SUPPLIED INFORMATION –
====

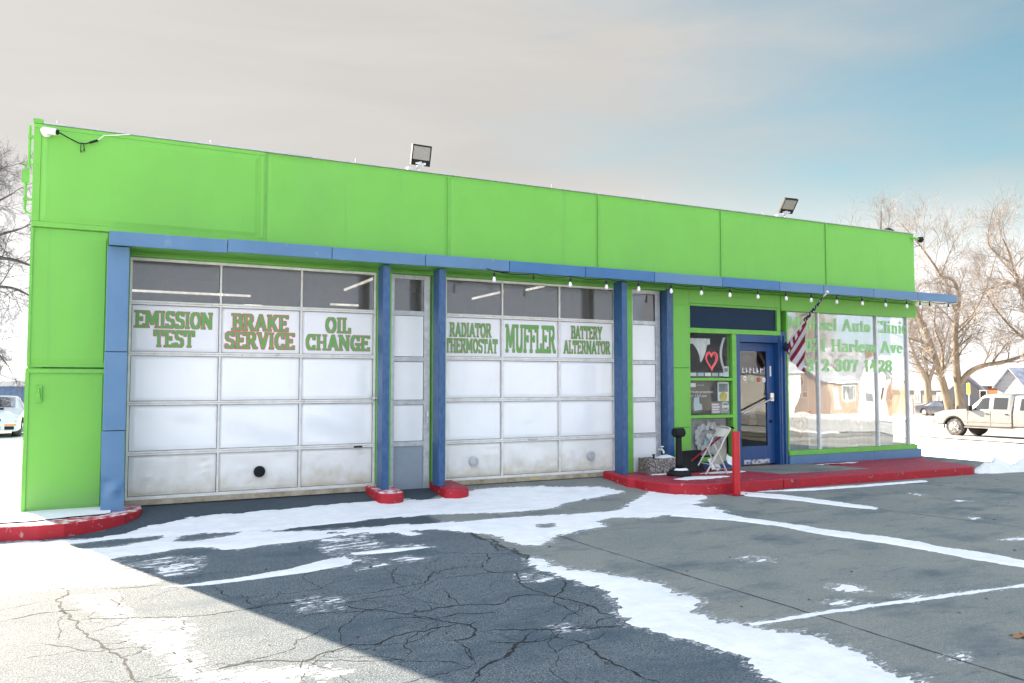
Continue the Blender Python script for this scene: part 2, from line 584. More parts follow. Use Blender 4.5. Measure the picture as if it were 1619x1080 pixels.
M['asphalt'] = ground_mat('worn asphalt', (0.068, 0.096, 0.120), (0.092, 0.120, 0.142), (0.30, 0.31, 0.305), (0.014, 0.026, 0.040), 1.0, stain=(0.044, 0.072, 0.098))
M['wet'] = ground_mat('damp dark asphalt', (0.035, 0.055, 0.075), (0.05, 0.07, 0.09), (0.10, 0.12, 0.13), (0.015, 0.02, 0.03), 0.4)
M['concrete'] = ground_mat('stained concrete', (0.212, 0.222, 0.204), (0.150, 0.172, 0.172), (0.29, 0.295, 0.275), (0.11, 0.125, 0.13), 0.5, stain=(0.062, 0.092, 0.115))
M['crack'] = mat('crack', (0.012, 0.016, 0.02), 0.95)
M['joint'] = mat('dark joint', (0.045, 0.055, 0.06), 0.95)
M['ground_snow'] = mat('trodden snow field', (0.80, 0.80, 0.80), 0.8, var=(0.62, 0.57, 0.50), scale=0.6, lo=0.5, hi=0.75, bump=0.3, bscale=8)
M['road'] = mat('salted road', (0.36, 0.35, 0.33), 0.8, var=(0.60, 0.59, 0.57), scale=0.4, stretch=(1, 0.15, 1))
M['street'] = mat('tyre tracked street', (0.15, 0.135, 0.115), 0.8, var=(0.34, 0.32, 0.29), scale=0.9, stretch=(0.08, 1.4, 1), lo=0.42, hi=0.58)


# ---------------------------------------------------------------- lettering: pen strokes swept with a flat nib
def _arc(cx, cy, rx, ry, a0, a1, n=18):
    return [(cx + rx * math.cos(R(a0 + (a1 - a0) * i / n)), cy + ry * math.sin(R(a0 + (a1 - a0) * i / n))) for i in range(n + 1)]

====

AIM –
Repeat the material above verbatim. Leave the pictures behind.

TASK OUTPUT –
Continue the Blender Python script for this scene: part 2, from line 584. More parts follow. Use Blender 4.5. Measure the picture as if it were 1619x1080 pixels.
M['asphalt'] = ground_mat('worn asphalt', (0.068, 0.096, 0.120), (0.092, 0.120, 0.142), (0.30, 0.31, 0.305), (0.014, 0.026, 0.040), 1.0, stain=(0.044, 0.072, 0.098))
M['wet'] = ground_mat('damp dark asphalt', (0.035, 0.055, 0.075), (0.05, 0.07, 0.09), (0.10, 0.12, 0.13), (0.015, 0.02, 0.03), 0.4)
M['concrete'] = ground_mat('stained concrete', (0.212, 0.222, 0.204), (0.150, 0.172, 0.172), (0.29, 0.295, 0.275), (0.11, 0.125, 0.13), 0.5, stain=(0.062, 0.092, 0.115))
M['crack'] = mat('crack', (0.012, 0.016, 0.02), 0.95)
M['joint'] = mat('dark joint', (0.045, 0.055, 0.06), 0.95)
M['ground_snow'] = mat('trodden snow field', (0.80, 0.80, 0.80), 0.8, var=(0.62, 0.57, 0.50), scale=0.6, lo=0.5, hi=0.75, bump=0.3, bscale=8)
M['road'] = mat('salted road', (0.36, 0.35, 0.33), 0.8, var=(0.60, 0.59, 0.57), scale=0.4, stretch=(1, 0.15, 1))
M['street'] = mat('tyre tracked street', (0.15, 0.135, 0.115), 0.8, var=(0.34, 0.32, 0.29), scale=0.9, stretch=(0.08, 1.4, 1), lo=0.42, hi=0.58)


# ---------------------------------------------------------------- lettering: pen strokes swept with a flat nib
def _arc(cx, cy, rx, ry, a0, a1, n=18):
    return [(cx + rx * math.cos(R(a0 + (a1 - a0) * i / n)), cy + ry * math.sin(R(a0 + (a1 - a0) * i / n))) for i in range(n + 1)]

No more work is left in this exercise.